Anybody who has followed this column for a while will know that I've been a fan of Levy's 'Last Open Road' series, of which 'Toly's Ghost' is the fourth part.

If you're not familiar with Levy's books, the novels follow the constantly wavering fortunes of Buddy Palumbo as he scratches out a place for himself in the world of 1950s Sports Car racing.

The books have been widely praised both here and elsewhere for Levy's attention to historical detail, as well as the fact that they are, in parts, so funny that you can't read them on public transport without making people look at you sideways.

If you have not read any of the three earlier books then you probably need to go back and familiarise yourself with the story so far, as the new instalment does pick up more or less where its predecessor left off.

If you've come across these books before, then you might be surprised to learn that as the 1950s have ticked over into the 1960s, Palumbo has expanded his horizons beyond California - all the way to Europe and the paddocks of Spa and Le Mans.

Like the previous books, there are cameos in the forms of both people and events from real life. Whether this is a good thing or a bad thing is entirely a matter of taste. I've been critical about it in the past, but this time around it didn't bother me so much, although there were times where it worked against the author.
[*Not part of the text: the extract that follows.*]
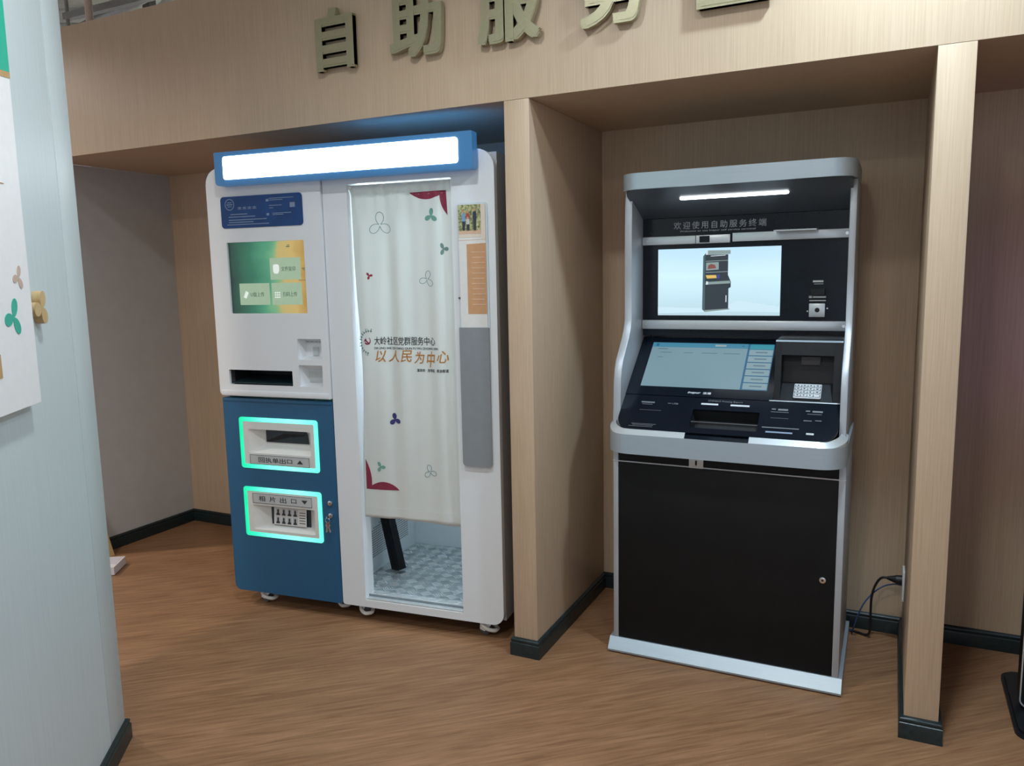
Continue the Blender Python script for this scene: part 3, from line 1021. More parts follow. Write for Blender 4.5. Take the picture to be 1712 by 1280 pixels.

When you write a novel with a strong historical basis, your biggest audience is clearly going to be history enthusiasts - which means that when you draw upon real events, you lose an element of surprise in the plot.

I wouldn't pretend to be an expert on racing history, but there were a few times where even I could see what was coming because I was familiar with what had actually happened four decades ago.

'Toly's Ghost' weighs in at around 675 pages, and that's without taking into account the 32-page colour catalogue in the middle (like all of Levy's books, Toly's Ghost is self-published, so each comes with a mock period-style magazine filled with real advertising inserted into the centre section to help cover costs). Is this kind of length over the top? In this case, possibly.

Levy writes with enormous enthusiasm, and while this lends his story the energy that keeps the reader turning the pages, it can be allowed to run away if left unchecked. 'Toly's Ghost' could certainly have done with the attention of someone with a red pen - you could easily slice 50 pages' worth of stuff out without compromising the story one bit, and this would have helped the occasional patches where things threatened to bog down.

But that aside, this is a fun, rollicking read that will help to occupy some of the hours that need to be filled while we wait for the F1 season to start again in March.

I am in no position to say whether Levy is responsible for the best motorsport fiction going around at the moment, but it's certainly the best to have conga-lined through my letterbox.